Obviously, this kind of labour doesn’t come cheap but you do get a lot of bang for your bucks – especially if you eschew the quiet subtlety of stripes and damasks and commission paper decorated with Swarovski crystals. “Crystal Strata”, which incorporates crystals into a paper design as it is printed, is the latest innovation from the Austrian brand Swarovski Elements. At £620 a roll, the readymade collection – designed in collaboration with British wallpaper designer Karen Beauchamp – is hardly your average off-the-shelf paper, but customers in search of something even more special can commission their own Crystal Strata design (prices on application).

Everyone who has gone through this process agrees that custom-made wallpaper, whether digitally printed, hand-flocked or encrusted with crystals, is a joy to commission and to live with – but what happens when you move?

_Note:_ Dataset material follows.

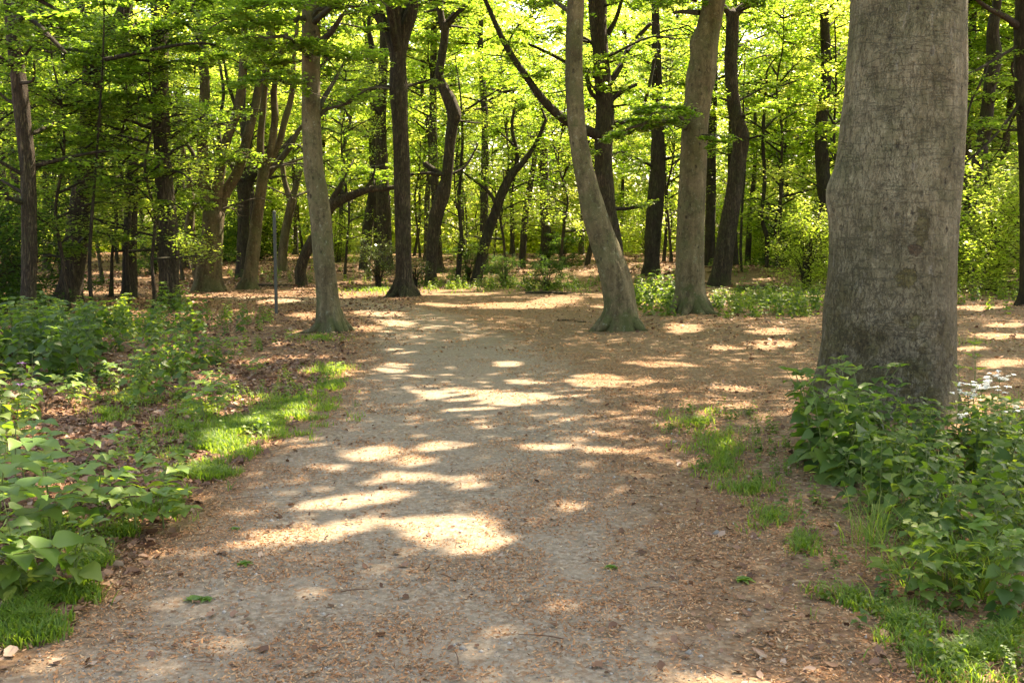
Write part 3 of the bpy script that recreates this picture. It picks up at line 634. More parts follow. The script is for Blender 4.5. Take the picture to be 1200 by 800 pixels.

The depressed housing market has undoubtedly contributed to the new popularity of bespoke (not worrying about affecting resale values has made us braver decorators), but people do sell up, even in these stagnatory times, and moving wallpaper isn’t like rehanging a painting.

Papers can be moved provided they were put up with a view to being taken down again (ie, the walls were first treated with a couple of coats of latex primer) and silk-backed papers of the kind Fromental makes can be peeled off and repaired, but in practice this rarely happens. And that seems right. As professional paper hanger Yair Meshoulam says, “Bespoke wallpaper is specific to the room it’s been made for, so unless you are moving to a place with exactly the same dimensions, it’s unlikely to work elsewhere. Bespoke wallpaper is not like a painting, it’s an installation, so clients should put it directly onto on their walls, enjoy it while they’re there and then pass it on for the next people to love.”

Or strip off, of course. Tim Butcher knows of at least one Fromental wall covering that was removed as soon as the sale documents were signed but he accepts this is part of the process. “There’s an element of showy wealth behind the new popularity,” he says. “The fact that you can’t take it with you or sell it on is part of the appeal.”